2) LTEC went to great lengths to insist that he's not advocating "affirmative action" for views he thinks deserve more representation on campus, and that he merely wants everyone to be free to express their opinions. But he never answered my question: if every hiring committee should have a non-feminist "whistleblower", then why not an non-elvis-is-dead whistleblower, a parapsychology-is-real whistleblower, a Holocaust-denial whistleblower, and so on? Which opinions get whistleblowers, and which do not? By what standard do we choose them?
3) LTEC's analogy between academia and journalism is flawed in two ways. First of all, journalism, unlike academia, has a natural, useful point of reference against which to assess bias: the audience. If a journalist's audience suspects the journalist of bias, then they stop trusting that journalist, and start paying attention to somebody else. That's the sense (and, as I've repeatedly argued, the only sense) in which many of North America's major journalistic institutions exhibit political biases.
What, though, is the comparable basis (apart from LTEC's personal judgment) for assessing biases in academic institutions? After all, academics are supposed to be judged by their peers, not by students, politicians or the public at large. We thus arrive at the problem I identified above, of distinguishing opinions worthy of protection against "bias" from those that aren't. Is the low number of, say, academic Elvis-sighters, compared to their numbers in the public at large, a sign of pervasive bias that should be remedied? Do more of them therefore need to be hired into faculty positions? Do we need "whistleblowers" in hiring committees to identify bias against them?
Second, to the extent that the availability of diverse views has improved journalism lately, it has been--by LTEC's own admission--a result of external competition, not internal measures such as his proposed "whistleblower" program. It has yet to be seen whether any press organ has actually lessened its degree of bias in any direction in response to a "whistleblower on the hiring committee" rule, or any other such internal mechanism--even if the desired effect of diversifying viewpoints in the press at large has been achieved. I'm similarly skeptical about any such mechanisms working in academia.

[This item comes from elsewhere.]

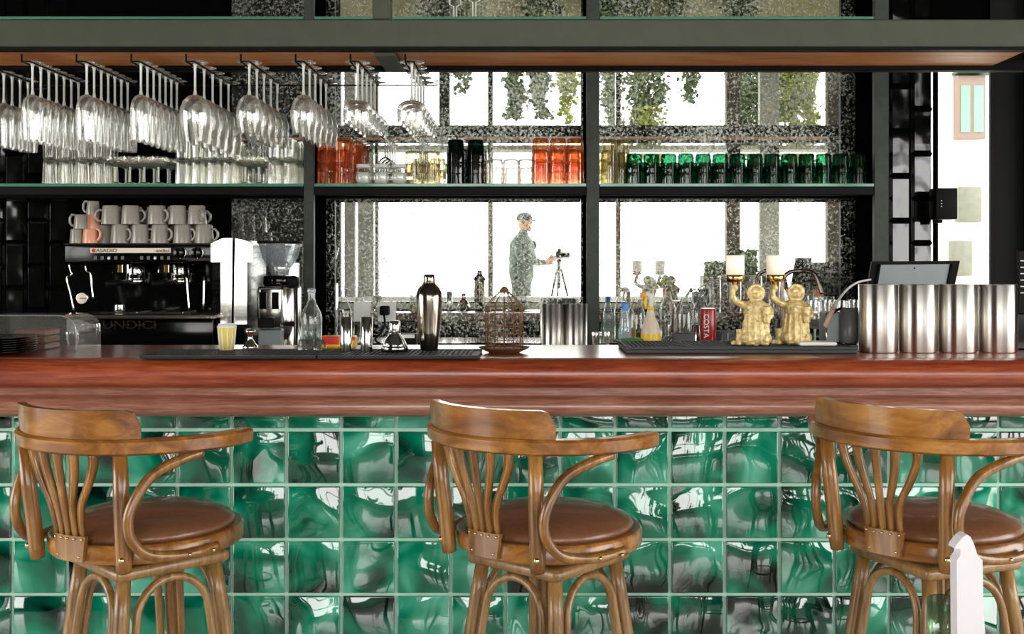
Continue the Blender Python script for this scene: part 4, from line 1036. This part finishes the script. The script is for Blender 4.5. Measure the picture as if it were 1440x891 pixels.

On the other hand, if there are good, capable researchers and university-level teachers who are being denied an opportunity to enter academia because of political bias, then the obvious solution is for some enterprising university administrator to begin courting and recruiting them, thus building up a faculty far better than he or she would be able to attract by conforming to the prevailing academic prejudices. As long as universities have the power to do that--that is, as long as "academic freedom" as it was originally intended exists--good academics will be sure to find a receptive haven in which to work.